Strange Harvests (Viking, 2019) is an exploration of our relationship with nature through the stories of seven objects from the wild, all of which are commodities: eiderdown, edible birds’ nests, civet coffee, sea silk, vicuña fibre, vegetable ivory and guano.

It follows these materials from wild animals and plants all the way to the cities where they encounter human hands. The book asks whether a balance is possible between humans and the rest of nature; or whether we are destined to destroy what we desire.

The book was published in the UK under the title Harvest (The Bodley Head). Translations have appeared in German (Hanser) and Italian (Ponte alle Grazie).

A truly remarkable debut, weird, inquisitive and swarming with memorable characters
— John Carey in The Sunday Times
Edward Posnett has written an exceptional first book; Strange Harvests is a subtle, fascinating braiding of travel, cultural and natural history, ethnography and economic analysis; a modern-day Wunderkammer with echoes of Pico Iyer as well as Sir Thomas Browne. Clear-eyed but never blithe, Posnett records the destructiveness of market rapacity as well as rare, hopeful examples of human and more-than-human harmony. It is a pleasure and an education to journey with him in these pages.
— Robert Macfarlane, author of Underland and The Old Ways
An original and bracing read. Posnett engages the reader sensually, intellectually, and poetically, dispelling any sense of separateness between our human existence and the material goods that rise from the earth and pass through our hands.
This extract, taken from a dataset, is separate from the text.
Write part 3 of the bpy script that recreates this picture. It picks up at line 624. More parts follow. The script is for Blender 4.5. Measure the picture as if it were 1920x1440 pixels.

The great gift of this book is that it inspires us to look with new depth into the varied stuff of life, and with this widened perspective, to act with care, grace, intelligence, and joy.
— Lyanda Lynn Haupt, author of Crow Planet and Mozart’s Starling
A beautiful exploration of our fraught connections with other species. With seemingly boundless curiosity, Posnett invites us on journeys through the surprising webs created by international trade. Uniting these stories from around the world are essential questions for our time: Is a balance between humans and the rest of nature possible? Or do we inevitably destroy what we harvest and desire? Full of surprise, delight, and horror, these lively tales illuminate and captivate.
— David George Haskell, author of The Songs of Trees and The Forest Unseen
Strange Harvests turns nature’s fairy tales inside out [and] usurps the reader’s expectations . . . an impressive addition to the modern travelogue, painting some of the world’s most remote terrain in visceral and sometimes breathtaking prose . . . an engrossing read.